• **Goal**: Search the records for "script" and copy each line that holds it.

• **Records shown**:
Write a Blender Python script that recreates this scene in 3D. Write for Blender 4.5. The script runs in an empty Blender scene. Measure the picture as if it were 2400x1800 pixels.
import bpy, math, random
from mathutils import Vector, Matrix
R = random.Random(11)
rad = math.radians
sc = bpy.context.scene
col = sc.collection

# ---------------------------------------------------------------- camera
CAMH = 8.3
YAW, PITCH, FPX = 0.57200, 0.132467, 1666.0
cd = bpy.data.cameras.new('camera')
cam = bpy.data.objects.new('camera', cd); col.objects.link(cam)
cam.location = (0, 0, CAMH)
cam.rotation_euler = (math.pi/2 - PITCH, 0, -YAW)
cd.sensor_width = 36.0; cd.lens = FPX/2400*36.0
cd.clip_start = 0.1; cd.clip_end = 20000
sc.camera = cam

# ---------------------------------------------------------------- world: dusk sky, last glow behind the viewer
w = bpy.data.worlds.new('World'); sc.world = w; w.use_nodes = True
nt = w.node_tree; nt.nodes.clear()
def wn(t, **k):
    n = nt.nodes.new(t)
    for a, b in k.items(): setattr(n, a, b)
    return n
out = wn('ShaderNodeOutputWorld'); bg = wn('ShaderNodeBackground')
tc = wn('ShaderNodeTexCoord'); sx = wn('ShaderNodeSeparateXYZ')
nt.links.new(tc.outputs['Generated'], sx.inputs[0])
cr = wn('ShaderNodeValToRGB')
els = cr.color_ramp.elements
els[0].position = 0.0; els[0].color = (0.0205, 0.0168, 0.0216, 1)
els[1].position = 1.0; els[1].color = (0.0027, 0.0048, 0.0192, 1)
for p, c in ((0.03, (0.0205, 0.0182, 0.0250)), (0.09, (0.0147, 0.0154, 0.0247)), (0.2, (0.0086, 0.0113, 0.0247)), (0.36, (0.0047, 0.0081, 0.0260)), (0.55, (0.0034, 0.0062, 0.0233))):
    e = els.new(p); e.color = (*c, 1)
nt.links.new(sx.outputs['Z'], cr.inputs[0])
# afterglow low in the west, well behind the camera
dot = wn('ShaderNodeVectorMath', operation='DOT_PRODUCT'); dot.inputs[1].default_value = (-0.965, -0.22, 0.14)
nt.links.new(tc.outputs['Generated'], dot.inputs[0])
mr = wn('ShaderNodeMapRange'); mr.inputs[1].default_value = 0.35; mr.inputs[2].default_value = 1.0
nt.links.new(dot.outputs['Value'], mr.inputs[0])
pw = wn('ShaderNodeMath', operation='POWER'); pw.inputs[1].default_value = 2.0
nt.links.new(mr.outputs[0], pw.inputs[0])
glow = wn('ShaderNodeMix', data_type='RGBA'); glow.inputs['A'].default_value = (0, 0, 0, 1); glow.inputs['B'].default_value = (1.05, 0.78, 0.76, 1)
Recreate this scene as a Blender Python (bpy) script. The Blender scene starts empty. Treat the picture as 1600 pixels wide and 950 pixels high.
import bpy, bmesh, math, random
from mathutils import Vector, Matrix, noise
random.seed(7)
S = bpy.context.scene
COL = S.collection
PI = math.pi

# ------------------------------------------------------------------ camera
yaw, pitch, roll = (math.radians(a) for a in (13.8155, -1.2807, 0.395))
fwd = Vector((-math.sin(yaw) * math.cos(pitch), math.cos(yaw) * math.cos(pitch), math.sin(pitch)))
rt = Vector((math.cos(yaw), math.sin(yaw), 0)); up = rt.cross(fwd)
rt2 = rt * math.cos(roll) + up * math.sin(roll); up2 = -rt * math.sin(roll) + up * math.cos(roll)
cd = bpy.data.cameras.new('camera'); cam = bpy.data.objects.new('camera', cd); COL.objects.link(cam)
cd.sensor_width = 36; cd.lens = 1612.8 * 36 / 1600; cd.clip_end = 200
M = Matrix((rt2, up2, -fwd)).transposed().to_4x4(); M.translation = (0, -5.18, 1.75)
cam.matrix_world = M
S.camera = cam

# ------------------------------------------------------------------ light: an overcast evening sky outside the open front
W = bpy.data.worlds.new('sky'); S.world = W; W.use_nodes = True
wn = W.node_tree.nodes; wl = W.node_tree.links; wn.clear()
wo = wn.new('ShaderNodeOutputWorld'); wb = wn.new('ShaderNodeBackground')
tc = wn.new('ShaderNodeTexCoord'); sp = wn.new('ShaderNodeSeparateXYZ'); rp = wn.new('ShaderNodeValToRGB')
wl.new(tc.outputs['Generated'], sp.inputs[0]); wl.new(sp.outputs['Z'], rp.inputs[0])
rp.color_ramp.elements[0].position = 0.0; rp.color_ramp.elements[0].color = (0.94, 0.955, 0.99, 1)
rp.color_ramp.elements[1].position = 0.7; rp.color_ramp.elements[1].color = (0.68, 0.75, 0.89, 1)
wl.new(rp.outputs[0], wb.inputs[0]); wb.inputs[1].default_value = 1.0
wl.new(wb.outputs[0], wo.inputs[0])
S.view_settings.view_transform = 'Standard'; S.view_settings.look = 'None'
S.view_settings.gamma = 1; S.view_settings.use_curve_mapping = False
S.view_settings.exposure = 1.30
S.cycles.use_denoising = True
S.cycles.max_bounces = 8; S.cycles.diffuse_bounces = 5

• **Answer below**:
Write a Blender Python script that recreates this scene in 3D. Write for Blender 4.5. The script runs in an empty Blender scene. Measure the picture as if it were 2400x1800 pixels.
Recreate this scene as a Blender Python (bpy) script. The Blender scene starts empty. Treat the picture as 1600 pixels wide and 950 pixels high.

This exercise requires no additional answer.